Multiagent deep reinforcement learning-based cooperative optimal operation with strong scalability for residential microgrid clusters

Abstract

With the rapid development of smart home technology, residential microgrid (RM) clusters have become an important way to utilize the demand-side resources of large-scale housing. However, there are some key problems in existing RM cluster optimization methods, such as difficult in adapting to the local observable environment and with poor privacy and scalability. Therefore, this paper proposes a multi-agent deep reinforcement learning (MADRL)-based RM cluster optimization operation method. First, with the aim of minimizing the energy cost of each residence while satisfying the comfort level of residents and avoiding transformer overload, the optimization scheduling problem of an RM cluster is described as a Markov game with an unknown state transition probability function.
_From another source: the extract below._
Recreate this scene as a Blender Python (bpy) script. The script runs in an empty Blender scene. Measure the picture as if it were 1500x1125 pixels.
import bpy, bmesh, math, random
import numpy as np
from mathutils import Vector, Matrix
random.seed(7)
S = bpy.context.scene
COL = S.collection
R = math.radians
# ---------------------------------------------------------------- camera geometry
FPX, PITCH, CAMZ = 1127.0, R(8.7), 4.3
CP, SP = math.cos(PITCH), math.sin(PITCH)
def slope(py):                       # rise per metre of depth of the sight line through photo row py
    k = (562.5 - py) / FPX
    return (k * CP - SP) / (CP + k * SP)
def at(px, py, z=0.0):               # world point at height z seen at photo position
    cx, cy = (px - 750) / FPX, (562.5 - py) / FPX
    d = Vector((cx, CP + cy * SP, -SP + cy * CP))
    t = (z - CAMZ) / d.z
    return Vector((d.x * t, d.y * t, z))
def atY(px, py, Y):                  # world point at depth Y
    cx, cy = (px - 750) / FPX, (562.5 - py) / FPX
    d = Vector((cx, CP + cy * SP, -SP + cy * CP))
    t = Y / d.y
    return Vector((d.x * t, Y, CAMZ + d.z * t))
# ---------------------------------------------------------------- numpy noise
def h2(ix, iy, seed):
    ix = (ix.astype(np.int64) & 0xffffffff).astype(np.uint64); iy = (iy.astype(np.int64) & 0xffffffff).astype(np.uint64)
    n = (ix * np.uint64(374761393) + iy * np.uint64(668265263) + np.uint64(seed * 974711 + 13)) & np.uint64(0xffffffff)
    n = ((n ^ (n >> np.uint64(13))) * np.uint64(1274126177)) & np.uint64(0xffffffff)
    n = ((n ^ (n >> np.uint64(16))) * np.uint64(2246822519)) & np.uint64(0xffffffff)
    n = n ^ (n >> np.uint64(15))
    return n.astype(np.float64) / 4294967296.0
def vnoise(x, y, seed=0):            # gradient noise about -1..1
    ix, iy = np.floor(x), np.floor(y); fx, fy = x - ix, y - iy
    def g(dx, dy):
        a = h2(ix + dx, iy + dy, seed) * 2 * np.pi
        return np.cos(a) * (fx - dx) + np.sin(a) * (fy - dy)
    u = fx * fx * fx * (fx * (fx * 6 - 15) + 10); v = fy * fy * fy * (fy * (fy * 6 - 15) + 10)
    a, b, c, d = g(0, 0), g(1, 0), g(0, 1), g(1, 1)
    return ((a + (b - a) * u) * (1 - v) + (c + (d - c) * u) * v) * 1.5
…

Then, a novel MADRL method is proposed to determine the optimal operation strategy of multiple RMs in this game paradigm. Each agent in the proposed method contains a collective strategy model and an independent learner. The collective strategy model can simulate the energy consumption of other RMs in the system and reflect its operating behavior. In addition, an independent learner based on a soft actor-critic (SAC) framework is used to learn the optimal scheduling strategy interactively with the environment. The proposed method has a completely decentralized and scalable structure, which can deal with continuous high-dimensional state and action spaces only requires local observations and approximations during training. Finally, a numerical example is given to verify that the proposed method can not only learn a stable cooperative energy management strategy but can also be extended to large-scale RM cluster problems. This gives the strong scalability and a high potential for practical application.